According to that spiky Conservative thinker, John Redwood, this might be exactly the purpose of the Scottish First Minister, Alex Salmond: "He is trying to radicalise the English against the Union. I think it is part of the agenda." If so, Mr Salmond still has quite a bit of radicalising to do, if the English are to be stirred up into the necessary rage. A ComRes poll for the BBC published yesterday found that only 36 per cent of the English supported the idea of Scottish independence.

Intriguingly, this was almost exactly the proportion of Scots who said they backed independence, in the most recent opinion poll on the matter north of the border. The chairman of ComRes, Andrew Hawkins, concluded that this "adds weight to the argument that 'Scottishness' itself is specious, that Scots are simply those people who live in the northernmost part of Great Britain".

That the most vexatious nationalism can motivate peoples whose ethnic and cultural differences are minimal (and invisible to outsiders) was outlined with typical insight by Sigmund Freud, who invented the term "the narcissism of minor differences" to describe " the phenomenon that is precisely communities with adjoining territories, and related to each other in other ways as well, who are engaged in constant feuds and ridiculing each other". Freud specifically mentioned what he called "The English and the Scotch" as an example of "such sensitiveness... to just these details of differentiation".
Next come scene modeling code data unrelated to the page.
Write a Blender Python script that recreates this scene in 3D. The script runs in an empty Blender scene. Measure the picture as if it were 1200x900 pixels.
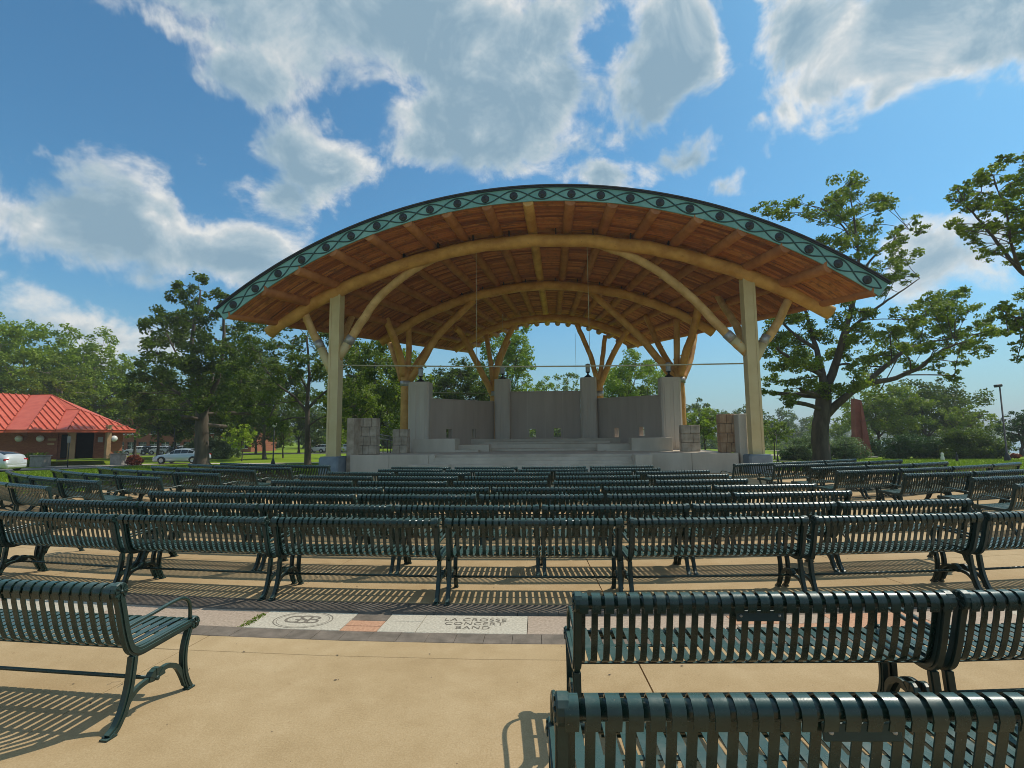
import bpy, math, random
import numpy as np
from math import sin, cos, radians, pi, atan2, hypot, sqrt, asin, tan
from mathutils import Vector, Matrix
random.seed(7)
RNG = np.random.default_rng(11)
SC = bpy.context.scene
COL = SC.collection

# ------------------------------------------------------------------ camera
F = 600.0; H = 1.74; PITCH = radians(5.84); ROLL = radians(-0.54)
cp, sp_, cr, sr = cos(PITCH), sin(PITCH), cos(ROLL), sin(ROLL)
cam_d = bpy.data.cameras.new('camera'); cam = bpy.data.objects.new('camera', cam_d); COL.objects.link(cam)
cam_d.sensor_width = 36; cam_d.lens = 18.0; cam_d.clip_start = 0.05; cam_d.clip_end = 12000
up0 = Vector((0, -sp_, cp)); fw = Vector((0, cp, sp_)); X0 = Vector((1, 0, 0))
rt = X0 * cr + up0 * sr; upv = up0 * cr - X0 * sr
m = Matrix.Identity(4)
for i in range(3):
    m[i][0] = rt[i]; m[i][1] = upv[i]; m[i][2] = -fw[i]
m[2][3] = H
cam.matrix_world = m
SC.camera = cam

def ray(px, py):
    u = (px - 600) / F; v = -(py - 450) / F
    return rt * u + upv * v + fw
def at(px, py, Y):
    d = ray(px, py); t = Y / d.y
    return Vector((d.x * t, Y, H + d.z * t))
def on_ground(px, Y, z=0.0):
    zc = Y * cp + (z - H) * sp_; yc = (z - H) * cp - Y * sp_
    return Vector((((px - 600) / F * zc - yc * sr) / cr, Y, z))

# ------------------------------------------------------------------ light
SUN_EL = radians(54.5); SUN_AZ = radians(66.0)      # azimuth from +Y towards +X
SC.view_settings.view_transform = 'Standard'; SC.view_settings.look = 'None'
SC.view_settings.exposure = 0.55; SC.view_settings.gamma = 1.0
SC.cycles.pixel_filter_type = 'BLACKMAN_HARRIS'; SC.cycles.filter_width = 0.95
sun_dir = Vector((sin(SUN_AZ) * cos(SUN_EL), cos(SUN_AZ) * cos(SUN_EL), sin(SUN_EL)))
sd = bpy.data.lights.new('sun', 'SUN'); sd.energy = 2.5; sd.angle = radians(0.55); sd.color = (1.0, 0.93, 0.80)
so = bpy.data.objects.new('sun', sd); COL.objects.link(so)
so.rotation_euler = sun_dir.to_track_quat('Z', 'Y').to_euler(); so.location = (20, 0, 40)

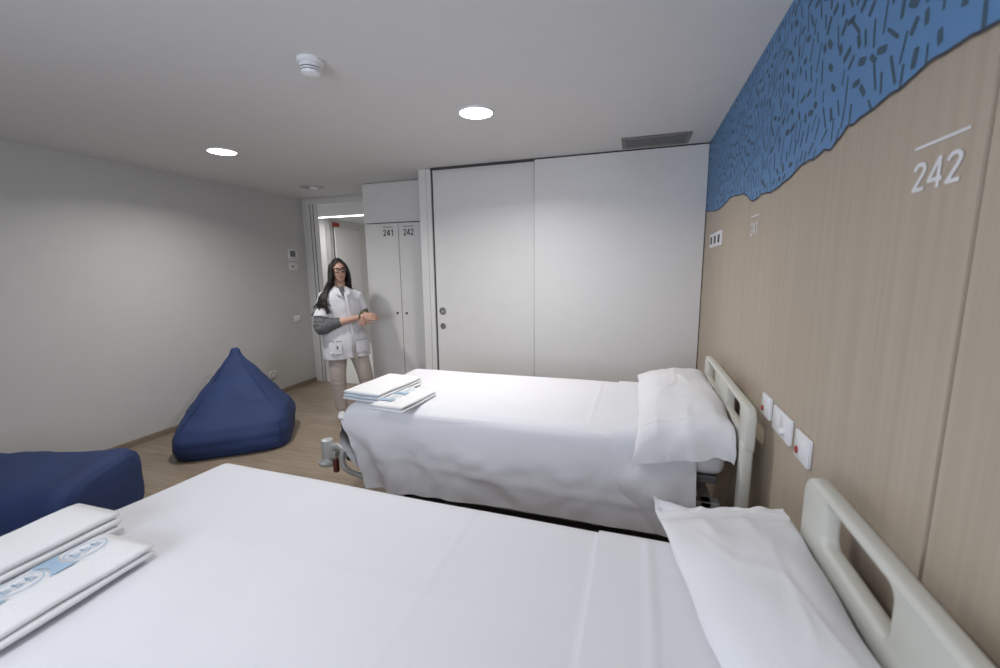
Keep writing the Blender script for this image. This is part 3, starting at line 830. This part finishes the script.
# ------------------------------------------------------------------ beanbags
def superring(cx, cy, z, a, b, e, n=64, tilt=0.):
    r = []
    for k in range(n):
        th = 2*pi*k/n; c, s = cos(th), sin(th)
        r.append(Vector((cx+a*abs(c)**(2/e)*(1 if c >= 0 else -1), cy+b*abs(s)**(2/e)*(1 if s >= 0 else -1), z+tilt*s)))
    return r
def beanbag_peak():
    ang = math.atan2(.5, .62)
    t = thing('beanbag', 'dark blue pointed beanbag standing against the left wall, nearer the doorway', 'beanbag', (-3.215, 2.535, 0), ang, 'dark blue beanbags')
    prof = [(0, .33, .42, .38, 5), (.015, .33, .45, .41, 5), (.08, .325, .46, .435, 4.6), (.16, .33, .465, .43, 4.2), (.24, .36, .45, .40, 3.8), (.30, .40, .425, .355, 3.4), (.36, .45, .37, .30, 3), (.43, .49, .315, .255, 2.8), (.50, .535, .255, .21, 2.6), (.57, .58, .195, .165, 2.4), (.63, .62, .14, .125, 2.3), (.685, .655, .09, .085, 2.2), (.725, .675, .058, .055, 2.1), (.765, .69, .044, .042, 2), (.785, .695, .036, .034, 2), (.795, .697, .018, .018, 2)]
    rings = []; K = len(prof)
    fine = []
    for i in range(K-1):
        for j in range(4):
            q = j/4; fine.append([prof[i][m]+(prof[i+1][m]-prof[i][m])*q for m in range(5)])
    fine.append(list(prof[-1]))
    for (z, cy, a, b, e) in fine:
        r = superring(-.045*ss((z-.3)/.45), cy, z, a*.965, b, e, 80)
        for p in r:
            w_ = ss(z/.1)*ss((.78-z)/.1)
            d = .022*noise.noise((p.x*3, p.y*3, z*5))+.010*noise.noise((p.x*7, p.y*6, z*12+3))
            # seat dent fold across the front face
            fz = .33+.10*p.x
            d -= .030*exp(-((z-fz)/.024)**2)*(p.y < cy)*ss((.42-abs(p.x+.05))/.2)
            d -= .012*exp(-((z-(.55+.05*p.x))/.02)**2)*(p.y < cy)
            v = Vector((p.x, p.y-cy, 0)); 
            if v.length > 1e-4: p += v.normalized()*d*w_
        rings.append(r)
    bm = BM(); loft(bm, rings); obj('cover', bm, M['navy'], t, local=True, smooth=True)
    # corner seams
    for sx, sy in ((-1, -1), (1, -1)):
        pts = []
        for (z, cy, a, b, e) in fine[4:46:3]:
            k = .5**(1/e)*.995
            pts.append((sx*a*.965*k-.045*ss((z-.3)/.45), cy+sy*b*k, z))
        bm = BM(); tube(bm, smoothpath(pts, 2), .0035, 8); obj('seam', bm, M['navy_seam'], t, local=True, smooth=True)
beanbag_peak()
def beanbag_flat():
    # long axis: local x; right end at local x=0, runs to -x
    ang = math.atan2(.36, .62)
    t = thing('beanbag', 'dark blue beanbag lying low at the left edge, behind the near bed', 'beanbag', (-3.035, 1.785, 0), ang, 'dark blue beanbags')
    rings = []; n = 72
    prof = [(0.0, .18, .13, .22), (-.012, .27, .18, .22), (-.035, .32, .205, .22), (-.09, .335, .217, .22), (-.2, .345, .214, .215), (-.35, .355, .222, .222), (-.5, .36, .232, .232), (-.62, .355, .236, .236), (-.69, .345, .232, .232), (-.75, .345, .245, .245), (-.85, .33, .265, .265), (-.95, .29, .25, .255), (-1.04, .2, .18, .22), (-1.08, .1, .10, .20)]
    fine = []
    for i in range(len(prof)-1):
        for j in range(5):
            q = j/5; fine.append([prof[i][m]+(prof[i+1][m]-prof[i][m])*q for m in range(4)])
    fine.append(list(prof[-1]))
    for (x, b, h, zc) in fine:
        r = []
        for k in range(n):
            th = 2*pi*k/n; c, s = cos(th), sin(th)
            e = 4.6
            y = -.33+b*abs(c)**(2/e)*(1 if c >= 0 else -1); z = zc+h*abs(s)**(2/e)*(1 if s >= 0 else -1)
            d = .016*noise.noise((x*3, y*3, z*4+8))+.007*noise.noise((x*8, y*7, z*8))
            z2 = max(.0, z+d*(1 if s > 0 else 0)); y += d*(1 if c > 0 else -1)
            r.append((x+d*.5, y, z2))
        rings.append(r)
    bm = BM(); loft(bm, rings); obj('cover', bm, M['navy'], t, local=True, smooth=True)
    bm = BM(); tube(bm, smoothpath([(-.32, -.675, .27), (-.37, -.70, .282), (-.45, -.70, .277), (-.50, -.68, .262)], 4), .012, 8); obj('handle', bm, M['navy_seam'], t, local=True, smooth=True)
beanbag_flat()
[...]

With the Scottish nationalists there is the particular discontent that they had been an independent nation, albeit with a common monarch, before the Act of Union of 1707. For Greeks who face a dramatic loss of fiscal sovereignty in order to persuade the rest of the EU to rescue them from an unsupportable national debt, this is a history lesson of some relevance. The reason why Scotland acceded to the loss of its own political independence in 1707 was because it had bankrupted itself, and the English agreed to bail out its northerly neighbours only if they accepted rule from Westminster.

Scottish investors had subscribed almost £400,000 – amounting to about half the nation's available capital – to a disastrous scheme (The Darien Adventure) of establishing a Scottish colony in Central America. The scale of its collapse – and the price of the English rescue – is precisely reflected in some of the paragraphs of the Treaty of Union 1707: "Whereas Scotland will become liable to customs and excise duties which will be applicable to the payment of England's existing National Debt ... Scotland is to receive as an Equivalent a lump sum of £398,085 and 10 shillings ... The Equivalent is to be devoted to ... payment of the capital (with interest) advanced for the Company of Scotland (which is to be dissolved), [and] the payments of the public debts of the Scottish Crown."
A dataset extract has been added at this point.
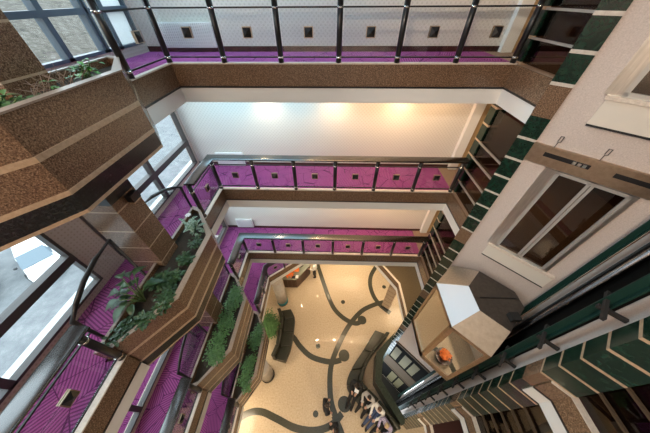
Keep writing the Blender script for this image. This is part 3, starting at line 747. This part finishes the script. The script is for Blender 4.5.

It is to this brutally clear financial motive – a sort of forced marriage based on a cold-blooded assessment of the choice between poverty and pride – that Robert Burns was referring: "Fareweel to a' our Scottish fame/Fareweel our ancient glory... We're bought and sold for English gold/Such a parcel of rogues in a nation!"

Yet brutal financial calculation remains an essential solvent in the glue that holds the two nations together. It is not just that the Scots get favourable treatment from the so-called Barnett Formula, which governs the scale of the allocation of block grants to the regions from the Treasury in London. When two Scottish-domiciled banks, RBS and HBOS, expanded with Darien-like improvidence into an attempted global role, it was the London Treasury which had to bail them out after they were rendered insolvent in the 2008 credit crunch. It is no accident that the support for independence, measured by opinion polls north of the border, showed a marked slump in the wake of that shattering check to the confidence of the Scottish-based financial sector.

Of course, Alex Salmond continually asserts that Scotland's North Sea oil assets mean that it would have a budget surplus were it an independent nation. Yet last month the Centre for Public Policy for Regions (CPPR) at Glasgow University said that with the inclusion of existing levels of public expenditure, an independent Scotland, even with all that oil to itself, would have had continual deficits over the past five years, roughly similar in proportion to those applying to the UK as a whole.

Such facts may seem ingloriously banal when set against the rousing arguments of national pride. Yet just as a couple might decide to stay together, however tetchily, because they can't face the financial implications of divorce, so we can expect the compelling clarity of the balance sheet to continue to determine the politics of the Anglo-Scottish relationship. After all, that is why they got married in the first place.